All of these promote and allow for the pleasure of fusion with the other. Oedipal relations are relations with the opposite sex parent that have a polarized "sexual" flavor. This template is later projected onto future romantic partners, but each person has to deal with the underlying fact that the template was originally based in relation to a parent. Transgressing Oedipal prohibitions means either repressing the fact that this template was originally based on a parental relationship or, in a more healthy version, abandoning the Oedipal aspect of the template altogether, in which case it simply becomes a precursor to learning how to relate to the opposite sex. Because we use a primarily spiritual approach with the goal of dissolving self-other templates, simply turning them into skills, our approach is very different from the general psychological approach, including Kernberg's, where repression is considered the norm.

Transgressing the boundaries of the other or the boundaries of oneself simply translates as overcoming one's own and the others conditioning, or relationship blueprint, for the purpose of union. This can, of course, be done seductively and appropriately or inappropriately. If there was intense aggression in the original parental relationships with the child, it's much more likely that aggression will dominate over love in this "transgressing" of boundaries. This is contrasted with an appropriate strength and assertiveness in overcoming one's own fears and one's partner's fears in relation to union and sexual fusion. Again, we take the approach of dissolving the boundaries of the self other template as preferable to "transgressions" is preferable. In other words, the relationship blueprint with all of it's past identifications, does not dominate, but has evolved to a skill set. Our identity resides in our presence vs. a mental representation.

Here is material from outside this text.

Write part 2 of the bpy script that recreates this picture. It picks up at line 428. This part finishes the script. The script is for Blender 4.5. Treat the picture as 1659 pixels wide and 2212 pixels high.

If aggression or neglect dominate in early mother child relationships and even later father child relationships these qualities can characterize later self-other relationships including romantic/sexual relationships. For example, sexual inhibition is common if the opposite sex parent is discouraging of the child's sexuality, or if either parent is punitive of that child's sexuality. Castration anxiety is an example of this where the child feels so fearful of the polarized relationship with the opposite sex parent that they inhibit all or most sexual feeling. The Oedipal blueprint is distorted and never transcended.

The variations and complexities are endless. The point is that early mother infant and later interactions with both parents relative to the child's sensuality, gender and later sexuality are imperative in later healthy sexual functioning. Ideally the pre-Oedipal and Oedipal relationship blueprints develop in a healthy, appropriate manner and are later transcended, by losing their historical significance. In which case they simply become precursors to later romantic and sexual skills. From there further romantic and sexual skills can be developed, extended orgasm for example.